Below we explore the background to 3D printing, and what it means for the future of the construction industry in Australia.

 

China: The Building Powerhouse

It will come as little surprise to most people that China leads the world in 3D printing. As with many other emerging technologies, they’ve put the effort in over the past decade and are now really starting to see results.

3D printing is pioneering technology in the construction industry because it can create objects cheaply from sustainable and strong materials in a period of time previously unseen in the industry. And this is possible without compromising on design quality or the durability of the buildings. 

Ma Yihe, the inventor of WinSun’s 3D printer, holds his cards close to his chest. He is certain the technology is set to revolutionise the industry because customers can approach the company with a particular design and the printer can, essentially, spit it out in 3D. 

The printer itself stands at over 6 metres high, 10 metres wide and 40 metres long. This allows it to create significantly large objects, with this set to increase in time. It uses specially patented ‘ink,’ which is made from a combination of recycled concrete, fibreglass, sand and a hardening agent. 

And in many cases, 3D printing technology is proving to be a more efficient, cheaper, stronger and sustainable alternative to traditional construction. One house in China was built for under $5,000. Others can withstand earthquakes rating 8.0 on the Richter scale. And a property built on a canal in Amsterdam was made using bioplastics from 80% vegetable oil.

  

How this Can Change the Game 

Built at the Suzhou Industrial Park, the WinSun has their five-storey apartment standing proudly next to a recently developed 1,100 square-metre villa, an impressive and intricate engineering feat in itself. They are said to be sustainable and affordable, with orders already coming in from other countries. 

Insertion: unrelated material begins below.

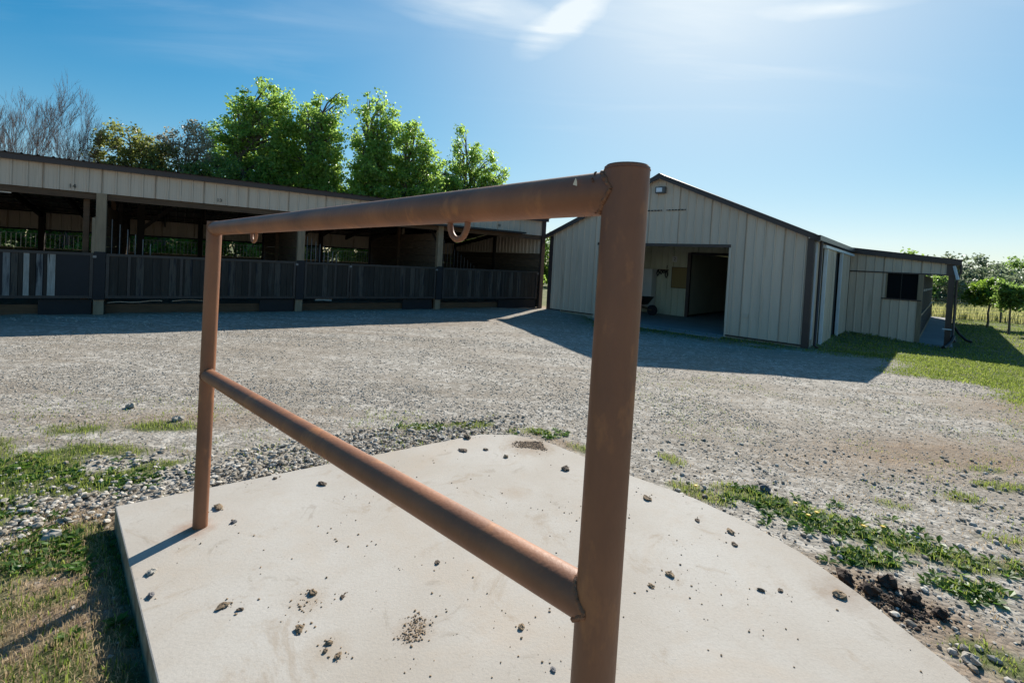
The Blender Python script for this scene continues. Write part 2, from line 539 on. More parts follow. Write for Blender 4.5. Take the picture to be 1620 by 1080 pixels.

The Shanghai-based company claims that they can save 60% of the materials typically needed to construct a home of the same size, can build it 70% faster, and 80% less labour is needed. This minimises the environmental footprint of building work, as well as speeds up the process, greatly reducing the chance of on-site injury.

However, WinSun’s apartments are more important than just an engineering marvel. China (and indeed much of the developing world) has a significant housing problem. Affordable and safe housing just isn’t available, and this increases poverty. When these companies start to work with government, real progress will be made in this area. 

This is exactly what the Nanyang Technology University of Singapore is doing. Their Singapore Centre for 3D Printing works in conjunction with government in an effort to provide cheap and durable public housing. Especially when land is at a premium, apartments are a great option to house many people. It’s likely that this area will be given a greater emphasis in the future. 

3D printing is a powerful technology which will make a significant impact in the construction industry. What we’re seeing in China, particularly their apartments, is only the beginning. Watch this space.